Although the present invention has been described with reference to the embodiments described above, it is clear to the person skilled in the art that various modifications, variations and improvements of the present invention can be realized in light of the teaching described above and within the scope of the claims, without departing from the subject matter and scope of protection of the invention.

For example, the lever can be made symmetrical to the one shown in the attached figures, so that it can be mounted on the right side of the connector, instead of the left side, according to mounting requirements.

Moreover, the lever bridge can be shaped with a different profile or ergonomic surface according to the connector packaging needs.

Finally, those aspects that are considered known by those skilled in the art have not been described in order to avoid needlessly excessively obscuring the description of the invention.

Consequently, the invention is not limited to the embodiments described above, but is only limited by the scope of protection of the appended claims.

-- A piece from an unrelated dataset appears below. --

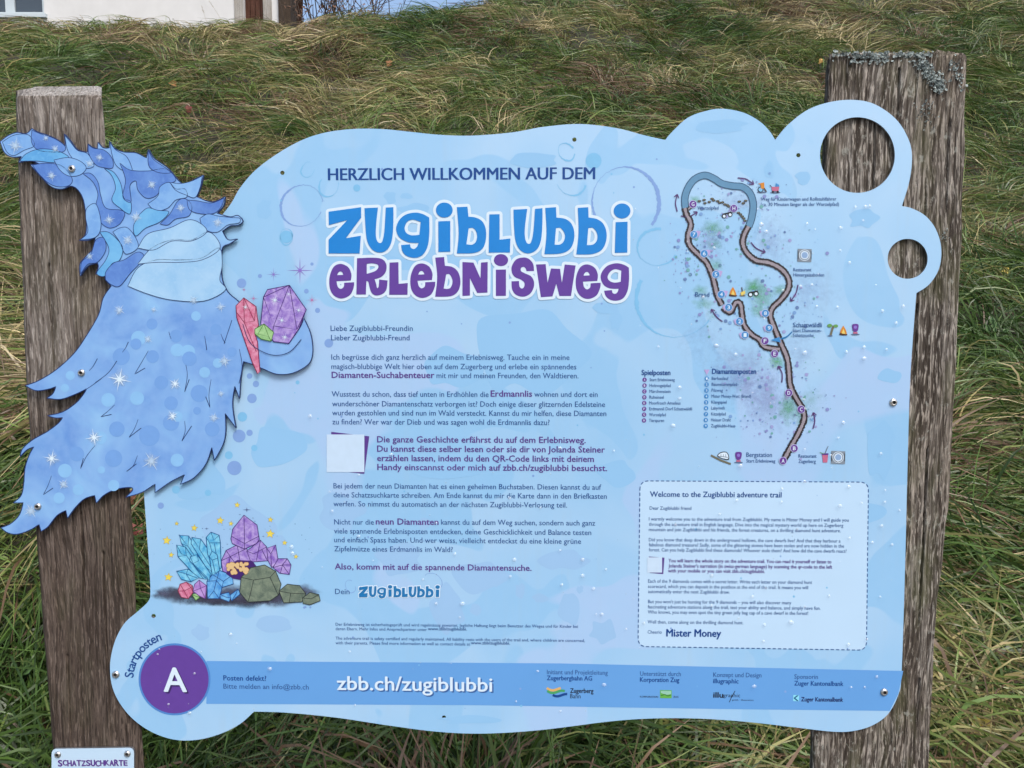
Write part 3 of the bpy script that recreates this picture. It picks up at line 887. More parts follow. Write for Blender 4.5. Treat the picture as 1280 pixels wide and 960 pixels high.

It is to be understood that the above description is intended to be illustrative, and not restrictive. For example, the above-described embodiments (and/or aspects thereof) may be used in combination with each other. In addition, many modifications may be made to adapt a particular situation or material to the teachings of the invention without departing from its scope. Dimensions, types of materials, orientations of the various components, and the number and positions of the various components described herein are intended to define parameters of certain embodiments, and are by no means limiting and are merely exemplary embodiments. Many other embodiments and modifications within the spirit and scope of the claims will be apparent to those of skill in the art upon reviewing the above description. The scope of the invention should, therefore, be determined with reference to the appended claims, along with the full scope of equivalents to which such claims are entitled. In the appended claims, the terms “including” and “in which” are used as the plain-English equivalents of the respective terms “comprising” and “wherein.” Moreover, in the following claims, the terms “first,” “second,” and “third,” etc. are used merely as labels, and are not intended to impose numerical requirements on their objects. Further, the limitations of the following claims are not written in means-plus-function format and are not intended to be interpreted based on 35 U.S.C. § 112(f), unless and until such claim limitations expressly use the phrase “means for” followed by a statement of function void of further structure.